Last week I wrote that I had visited a couple ethnographic galleries at Mexico City's Museum of Anthropology.  The second hall that I visited was devoted to the peoples of Oaxaca. 


The southern state of Oaxaca has the highest percentage of indigenous peoples in Mexico.  About one third of the state's population speak native languages, and about half of those do not speak Spanish.  The two most important tribes in the state are the Zapotecs and the Mixtecs, both of which had important civilizations in the pre-Hispanic era.



 At the entrance to the hall is a statue of a "feather dancer".  The "danza de la pluma" (feather dance) is one of the best known folkloric dances of Oaxaca.


Oaxaca is one of the poorest states in Mexico, but it is one of the richest in native handicrafts.

Many different styles of pottery come from different towns in the state.  Oaxacan pottery has gone beyond utilitarian uses, and has become highly prized by collectors.
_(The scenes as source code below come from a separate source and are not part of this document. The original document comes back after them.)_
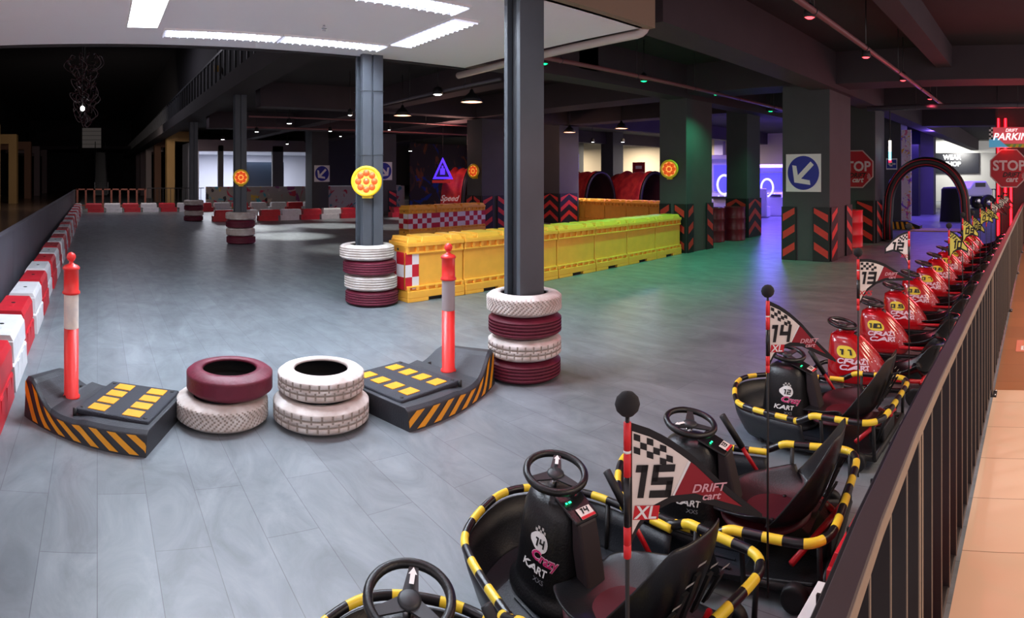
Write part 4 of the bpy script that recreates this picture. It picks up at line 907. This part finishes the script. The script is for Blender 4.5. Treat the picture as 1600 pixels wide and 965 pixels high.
# draped block
b = MB(); vs = []; n = 28
for j, (z, k_) in enumerate(((0, 1.12), (.3, 1.06), (.8, 1.0), (1.2, .97), (1.28, .8), (1.3, .0))):
    for i in range(n):
        a = 2 * PI * i / n; rr = k_ * (1 + (.05 * math.sin(a * 7) if z < 1 else 0)); c, s_ = math.cos(a), math.sin(a)
        vs.append((.42 * rr * math.copysign(abs(c) ** .5, c), .35 * rr * math.copysign(abs(s_) ** .5, s_), z))
b.add(vs, [(j * n + i, j * n + (i + 1) % n, (j + 1) * n + (i + 1) % n, (j + 1) * n + i) for j in range(5) for i in range(n)], mat('black_drape', '0d0c10', .8), True)
tag(b.build('covered_machine', loc=(-3.2, 22.4, 0)), 'bulky machine under a black cloth, framed by the black arch', 'covered machine')
# dark statue figure in front of the neon
# yellow mat and hazard ramp beyond the arch
mb = MB(); mb.box(-3.9, -2.3, 18.0, 18.9, 0, .03, mat('yellow_mat', 'd8a050', .6)); tag(mb.build('floor_mat'), 'dull yellow mat on the floor under the far side of the arch', 'mat')
t = thing('hazard_ramp', 'small black and yellow striped ramp left behind the black arch', 'ramp', (-4.3, 18.6, 0)); b = MB(); b.prism([(-.5, 0, 0), (.6, 0, 0), (.6, 0, .12), (.2, 0, .26), (-.5, 0, .26)], (0, .4, 0), BLACK); b.build('body', t)
b = MB()
for k in range(6): b.poly([(-.48 + k * .17, -.004, .01), (-.39 + k * .17, -.004, .01), (-.42 + k * .16, -.004, .12 if k > 4 else .24), (-.5 + k * .16, -.004, .12 if k > 4 else .24)], HZ_O)
b.build('stripes', t)
# vertical tube lamp beside the arch
x, y, _ = pol(1376, 15.6); z0 = zpx(250, x, y); z1 = zpx(220, x, y)
t = thing('tube_pendant', 'short vertical glowing tube lamp hanging left of the arch', 'lamp', (x + .25, y, z0)); b = MB(); b.cyl((0, 0, 0), (0, 0, (z1 - z0) * .45), .035, mat('cyan_tube', '60e8ff', .4, emit=5, ecol='60d8ff'), 10); b.cyl((0, 0, (z1 - z0) * .45), (0, 0, z1 - z0), .035, mat('warm_tube', 'fff0d0', .4, emit=5, ecol='fff0d8'), 10); b.cyl((0, 0, -.06), (0, 0, 0), .036, NEON, 10); b.build('tube', t)
b = MB(); b.cyl((0, 0, z1 - z0), (0, 0, 4.15 - z0), .015, BLACK, 8); b.build('rod', t)
# chandelier hanging in the dark atrium
x, y, _ = pol(133, 14.5)
t = thing('chandelier', 'dark tangled tiered chandelier hanging in the black atrium at upper left', 'chandelier', (x, y, 2.9)); CH = mat('dark_red_glass', '2c151a', .2); rnd = random.Random(3)
b = MB(); b.cyl((0, 0, .1), (0, 0, 5.3), .012, BLACK, 8); b.build('stem', t)
for zt, R_, n_ in ((1.62, .36, 9), (1.45, .42, 9), (1.3, .28, 7), (1.1, .3, 8), (.9, .26, 7), (.72, .36, 9), (.55, .28, 7), (.35, .26, 8), (.2, .16, 5)):
    for k in range(n_):
        a = 2 * PI * k / n_ + rnd.uniform(-.3, .3); c, s_ = math.cos(a), math.sin(a); rr = R_ * rnd.uniform(.6, 1.2); dz = rnd.uniform(-.06, .08); hz_ = rnd.uniform(.05, .16); tw = rnd.uniform(-.1, .1)
        b = MB(); b.tube(smooth_pts([(0, 0, zt - .1 + dz), (c * rr * .5 + tw, s_ * rr * .5, zt - .2 + dz), (c * rr, s_ * rr + tw, zt - .05 + dz), (c * rr * .9, s_ * rr * .9 - tw, zt + hz_ + dz), (c * rr * .6 - tw, s_ * rr * .65, zt + hz_ * .7 + dz)]), .011, CH, 6)
        b.build('arm', t)
x, y, _ = pol(129, 13.0); mb = MB(); mb.lathe([(0, -.05), (.04, -.03), (.05, 0), (.04, .04), (.012, .06)], mat('small_bulb_glow', 'ffffff', .4, emit=10), 14); mb.cyl((0, 0, .05), (0, 0, 8.2 - 3.16), .006, BLACK, 6)
tag(mb.build('bare_bulb', loc=(x, y, 3.16)), 'tiny bright bulb just below the dark chandelier', 'lamp')
mb = MB(); mb.box(-.02, .02, -.12, .12, -.1, .1, mat('dim_ochre_sign', '9a7a3a', .6)); mb.cyl((0, 0, .1), (0, 0, 2.1), .01, BLACK, 6); x, y, _ = pol(340, 19.5); tag(mb.build('hanging_sign', loc=(x, y, 6.1 - .9)), 'small dull yellow sign hanging high in the dark atrium', 'sign')

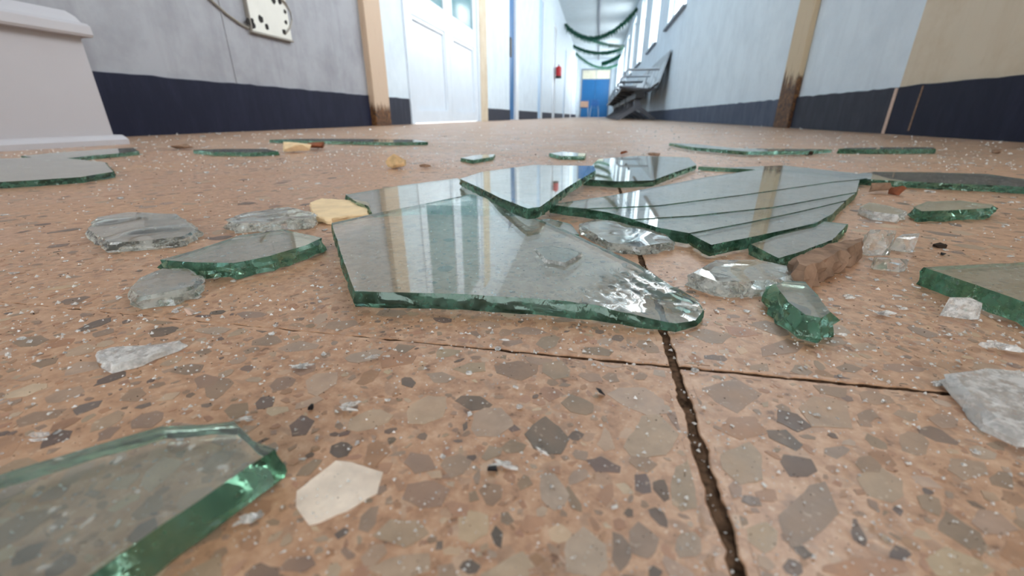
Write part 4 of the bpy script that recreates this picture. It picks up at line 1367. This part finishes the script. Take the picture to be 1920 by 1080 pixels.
for k in range(105):
    crumb(R.uniform(0, 1920), R.choice((R.uniform(600, 900), R.uniform(620, 1050))), R.uniform(6, 18), 'small loose glass crumb on the terrazzo in front of the panes', 'glass crumbs in front')
for k in range(70):
    crumb(R.uniform(0, 640), R.uniform(300, 590), R.uniform(7, 16), 'small loose glass crumb on the bare floor left of the panes', 'glass crumbs on the left floor')
for k in range(70):
    crumb(R.uniform(1340, 1920), R.uniform(300, 600), R.uniform(7, 18), 'small loose glass crumb on the floor right of the panes', 'glass crumbs on the right floor')
for k in range(50):
    x = R.choice((R.uniform(230, 1000), R.uniform(150, 1900)))
    crumb(x, R.uniform(248, 298), R.uniform(6, 14), 'small loose glass crumb on the floor behind the panes', 'glass crumbs far back')

# dust of glass and grit that nobody could count
bm = bmesh.new()
for k in range(6500):
    x, y = R.uniform(-60, 1980), R.choice((R.uniform(560, 1100), R.uniform(290, 700), R.uniform(235, 320)))
    p = FL(x, y)
    if not (XL < p.x < XR) or p.y > 5 or (p.x < XC + 0.02 and p.y < yc1 + 0.03):
        continue
    s = R.choice((R.uniform(0.8, 2.2), R.uniform(1.2, 3.5), R.uniform(2.0, 5.5) if y > 520 else 2.0)) * mm_per_px(x, y)
    a = R.uniform(0, 6.28)
    vs = [bm.verts.new((p.x + math.cos(a + q * 2.1) * s * R.uniform(0.5, 1.3), p.y + math.sin(a + q * 2.1) * s * R.uniform(0.5, 1.3), 0.0003)) for q in range(3)]
    tp = bm.verts.new((p.x, p.y, 0.0003 + s * R.uniform(0.5, 1.2)))
    for q in range(3):
        bm.faces.new((vs[q], vs[(q + 1) % 3], tp))
    bm.faces.new(vs[::-1])
tag(build('glass_dust', bm, 'glass_milky'), 'fine glittering glass dust scattered all over the floor', 'glass dust', kind='stuff')
bm = bmesh.new()
for k in range(1500):
    x, y = R.uniform(-60, 1980), R.choice((R.uniform(560, 1100), R.uniform(290, 700)))
    p = FL(x, y)
    if not (XL < p.x < XR) or p.y > 5 or (p.x < XC + 0.02 and p.y < yc1 + 0.03):
        continue
    s = R.uniform(0.8, 2.8) * mm_per_px(x, y)
    a = R.uniform(0, 6.28)
    vs = [bm.verts.new((p.x + math.cos(a + q * 2.1) * s, p.y + math.sin(a + q * 2.1) * s * 0.6, 0.0003)) for q in range(3)]
    tp = bm.verts.new((p.x, p.y, 0.0003 + s * 0.5))
    for q in range(3):
        bm.faces.new((vs[q], vs[(q + 1) % 3], tp))
    bm.faces.new(vs[::-1])
tag(build('grit', bm, 'stone_dark'), 'fine dark grit scattered over the terrazzo floor', 'grit', kind='stuff')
The best known is the black pottery from the town of San Bartolo Coyotepec,



"Alebrijes", fanciful wooden carvings of animals, have become an internationally popular handicraft.  The economy of a couple towns in Oaxaca is based on the creation and sale of these items.
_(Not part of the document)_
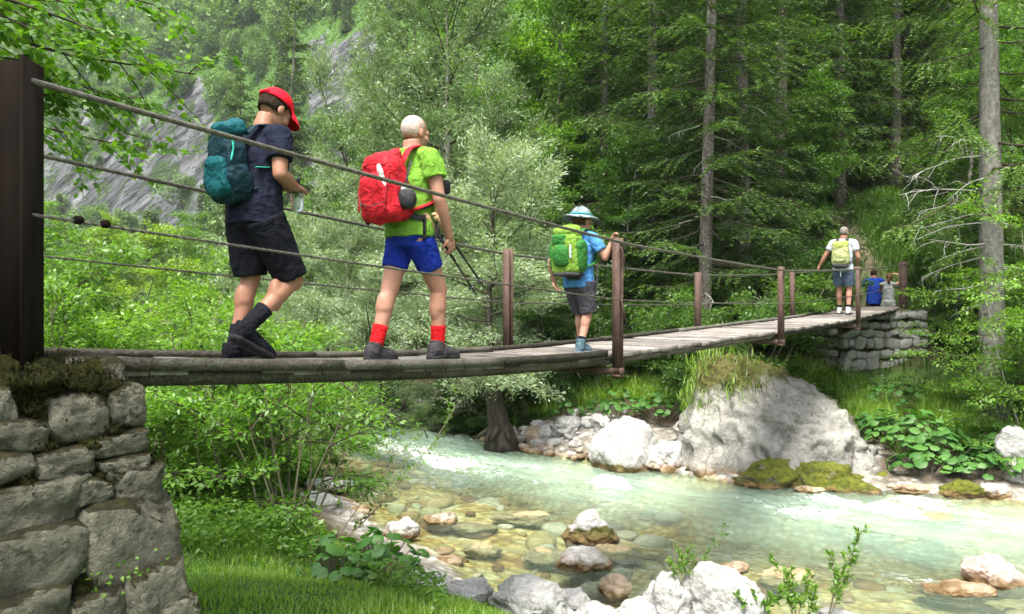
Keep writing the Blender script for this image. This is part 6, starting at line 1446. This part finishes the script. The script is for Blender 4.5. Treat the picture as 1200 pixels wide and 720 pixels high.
for s in (-1, 1):
    rbox((s*.132, -.18, .83), (.028, .07, .13), rot, .6, seed=25+s, amp=.006).build('side_pocket', C_grn, bp, True)
    strap(bp, [(s*.07, -.12, 1.01), (s*.075, -.06, 1.065), (s*.08, .01, 1.06), (s*.09, .09, .97), (s*.10, .11, .88), (s*.13, .06, .78), (s*.11, -.10, .73)], .022, .007, C_grn, 'shoulder_strap')
rbox((0, -.185, .672), (.132, .080, .022), None, .6, amp=.004).build('base_panel', C_dgrey, bp, True); strap(bp, [(.075, -.262, .98), (.078, -.278, .90), (.08, -.275, .80)], .010, .004, C_lgrey, 'compression_strap')
strap(bp, [(.15, .03, .75), (.165, .02, .65), (.16, .01, .52)], .010, .004, C_dgrey, 'belt_tail')
tag(bp, 'lime and green backpack worn by the child in the sun hat', 'backpack')

# ---------------------------------------------------------------- the man at the far end
q = on_deck(988, 15.1); k = 1.0
J = dict(hip=(0, 0, .90), chest=(0, .01, 1.25), neck=(0, .025, 1.475), head=(.01, .05, 1.605), hk=1.02, pitch=-8, yaw=0, nr=.060,
         shR=(.19, .0, 1.40), elR=(.27, .02, 1.12), wrR=(.22, .20, .98), shL=(-.19, .0, 1.40), elL=(-.33, .0, 1.16), wrL=(-.455, .05, .97), curlR=.8, curlL=.7,
         knR=(.10, .06, .49), anR=(.10, -.02, .10), knL=(-.09, .08, .49), anL=(-.09, .11, .10))
fm, A, Rm = person(q, k, J, SK_man, 'grey haired man with a pale pack near the far end of the deck', .010, 1.03, 1.02)
shirt(fm, k, J, C_lgrey, .55, .020, -.05, .012, 1.04, 12); shorts(fm, k, J, C_denim, .80, .018, .012, 13, wide=1.25, top=.03)
for s in 'LR': sock(fm, J['kn'+s], J['an'+s], .044, .048, .02, .22, C_black)
shoe(fm, (.10, -.11, .0), (.11, .18, .0), 1.05, C_tan, C_dgrey, .10, (.10, -.02, .14)); shoe(fm, (-.09, .02, .0), (-.10, .31, .0), 1.05, C_tan, C_dgrey, .10, (-.09, .11, .14))
shell(A, Rm, 1.02, (0, -.014, .024), (.082, .101, .096), -.05, HAIR_g, fm, 'hair', zfun=lambda a: -.07 if math.sin(a) < 0 else .02)
bp = pack_root(q); rot = rotm(6, 0, 0)
rbox((0, -.21, 1.17), (.155, .09, .23), rot, .5, taper=.06, seed=31).build('main_bag', C_olive2, bp, True); rbox((0, -.225, 1.36), (.145, .09, .075), rotm(10, 0, 0), .6, seed=32).build('lid', C_olive, bp, True)
rbox((0, -.275, 1.12), (.125, .05, .12), rot, .6, seed=33).build('front_pocket', C_olive2, bp, True); rbox((0, -.21, .945), (.15, .08, .035), None, .6, seed=34).build('base_panel', C_dgrey, bp, True)
for s in (-1, 1): strap(bp, [(s*.08, -.14, 1.40), (s*.09, -.07, 1.49), (s*.095, .02, 1.49), (s*.105, .12, 1.38), (s*.12, .15, 1.25), (s*.16, .08, 1.08), (s*.14, -.14, 1.0)], .03, .009, C_dgrey, 'shoulder_strap')
strap(bp, [(.0, -.20, .93), (.01, -.21, .84), (.0, -.205, .74)], .008, .004, C_lgrey, 'hanging_strap')
tag(bp, 'pale olive and lime backpack worn by the man at the far end of the deck', 'backpack')

# ---------------------------------------------------------------- two hikers standing beyond the bridge end
k = 1.0; p = W(1024, 350, 20.2); q = (p.x, p.y, gz(p.x, p.y))
HB = 1.75; q = (q[0], q[1], q[2])
J = dict(turn=10, hip=(0, 0, .90), chest=(0, .01, 1.25), neck=(0, .025, 1.475), head=(.0, .05, 1.605), hk=1.0, pitch=-12, yaw=0,
         shR=(.19, .0, 1.40), elR=(.26, .05, 1.12), wrR=(.15, .25, 1.05), shL=(-.19, .0, 1.40), elL=(-.40, .05, 1.24), wrL=(-.58, .12, 1.10), knR=(.10, .03, .49), anR=(.10, 0, .10), knL=(-.10, .03, .49), anL=(-.10, 0, .10))
bm_, A, Rm = person(q, k, J, SK_boy, 'dark haired hiker in a royal blue shirt standing beyond the far end of the bridge', .012)
shirt(bm_, k, J, C_royal, .6, .02, -.10, .013, 1.03, 15); shorts(bm_, k, J, C_black, .9, .02, .013, 16, wide=1.25); shell(A, Rm, 1.0, (0, -.012, .024), (.083, .103, .098), -.05, HAIR_d, bm_, 'hair', zfun=lambda a: -.07 if math.sin(a) < .2 else .02)
for s in (-1, 1): shoe(bm_, (s*.1, -.1, 0), (s*.11, .18, 0), 1.0, C_boot, C_blackg)
k = .93; p = W(1041, 350, 19.7); q = (p.x, p.y, gz(p.x, p.y))
J = dict(turn=0, hip=(0, 0, .84), chest=(0, .01, 1.15), neck=(0, .02, 1.365), head=(.02, .05, 1.485), hk=.95, pitch=-10, yaw=0, nr=.045,
         shR=(.16, .0, 1.30), elR=(.38, .06, 1.40), wrR=(.20, .10, 1.56), shL=(-.16, .0, 1.30), elL=(-.22, .14, 1.12), wrL=(-.10, .20, 1.36), hdR=(-.6, -.1, .2), knR=(.09, .03, .46), anR=(.09, 0, .09), knL=(-.09, .03, .46), anL=(-.09, 0, .09))
wm, A, Rm = person(q, k, J, SK_man, 'woman in a grey tank top standing beside the far end post', .012, .86)
shirt(wm, k, J, C_gtank, .06, .014, -.10, .012, .88, 17, 'tank_top'); shorts(wm, k, J, C_gshort, .55, .018, .013, 18, wide=1.25); shell(A, Rm, .95, (0, -.014, .022), (.084, .104, .100), -.06, HAIR_b, wm, 'hair', zfun=lambda a: -.085 if math.sin(a) < .2 else .02)
mb = MB(); mb.tube([A(0, -.10, .02), A(0, -.14, -.02), A(.01, -.13, -.12), A(.01, -.11, -.20)], [.03, .038, .032, .012], 10); mb.build('ponytail', HAIR_b, wm, True)
for s in (-1, 1): shoe(wm, (s*.09, -.1, 0), (s*.1, .15, 0), .92, C_gshoe, C_blackg)

# final sizes of the boy and the man with what they carry
for o, f in ((boy, 1.065), (man, 1.025)):
    for x in [x for x in scene.objects if x.parent is None and (x.location-o.location).length < 1e-4]:
        x.scale = (f, f, f)
        if o is boy and x.name.startswith('backpack'): x.scale = (f*.88, f*.90, f*.90); x.location.z += .105*f; x.location.x += .008; x.location.y += .012
# ================================================================ summer haze in the valley air
HD = .0003
bm = bmesh.new(); bmesh.ops.create_cube(bm, size=1); hm = bpy.data.meshes.new('haze'); bm.to_mesh(hm); bm.free()
zlo, zhi = float(GZ.min())-1.5, float(GZ.max())+20
t = NT('haze'); pv = t.n('ShaderNodeVolumePrincipled'); pv.inputs['Color'].default_value = (.86, .93, 1, 1); pv.inputs['Density'].default_value = HD; pv.inputs['Anisotropy'].default_value = .2
t.l(pv.outputs[0], t.out.inputs['Volume'])
hz_ = link('haze', hm, t.m, None, (0, 160, (zlo+zhi)/2)); hz_.scale = (900, 700, zhi-zlo); tag(hz_, kind='stuff')
# ================================================================ groups of like things
GROUPS = {'spruce_tree': 'spruces of the wood beyond the river', 'broadleaf_tree': 'broadleaf trees on the far slope', 'willow_tree': 'willows along the far bank', 'willow_bush': 'low willow bushes on the far bank', 'leafy_shrub': 'leafy shrubs on the near shore', 'bank_bush': 'bushes along the far bank',
          'butterbur': 'butterbur plants by the river', 'river_rock': 'rocks lying in and along the river', 'bank_rock': 'rocks on the near bank', 'bank_cobble': 'cobbles of the far gravel bank', 'mossy_rock': 'mossy rocks at the far waterline', 'sapling': 'saplings at the bottom edge', 'streamside_bush': 'bushes beside the near abutment',
          'person': 'hikers at the footbridge', 'backpack': 'backpacks of the hikers', 'trekking_pole': 'trekking poles of the man in green', 'conifer_tree': 'tall conifers below the mountainside', 'stone_abutment': 'stone abutments of the footbridge', 'young_beech': 'young beeches by the big spruce trunk'}
for o in scene.objects:
    g = GROUPS.get(o.name.split('.')[0])
    if g and o.parent is None and 'label' in o and 'group' not in o: o['group'] = g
The women of Oaxaca traditionally wear gold filigree jewelry.  Some of the designs are based on items found in pre-Hispanic tombs.




Other states such as Guerrero and Michoacán are better known for their lacquerware, but it is also produced in Oaxaca.
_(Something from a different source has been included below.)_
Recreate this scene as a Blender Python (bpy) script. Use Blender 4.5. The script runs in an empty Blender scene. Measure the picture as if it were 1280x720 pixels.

Basket making is an important utilitarian craft.



Decorations made of tin are a popular handicraft sold to tourists in the markets.



Textiles are an important craft.  They range from handwoven woolen blankets to the apparel which is unique to each village.




A wide variety of masks are created as a part of the costumes used in traditional dances.




One such dance is the dance of the tigers.  Its origins go back to before the Spanish conquest.  The jaguar was an animal associated with Tezcatlipoca, a god that was both good and bad, a creator and a destroyer.  The dancers still make offerings of corn and beans.



There are still more galleries on the upper floors of the Anthropology Museum.  I will save them for future trips to Mexico.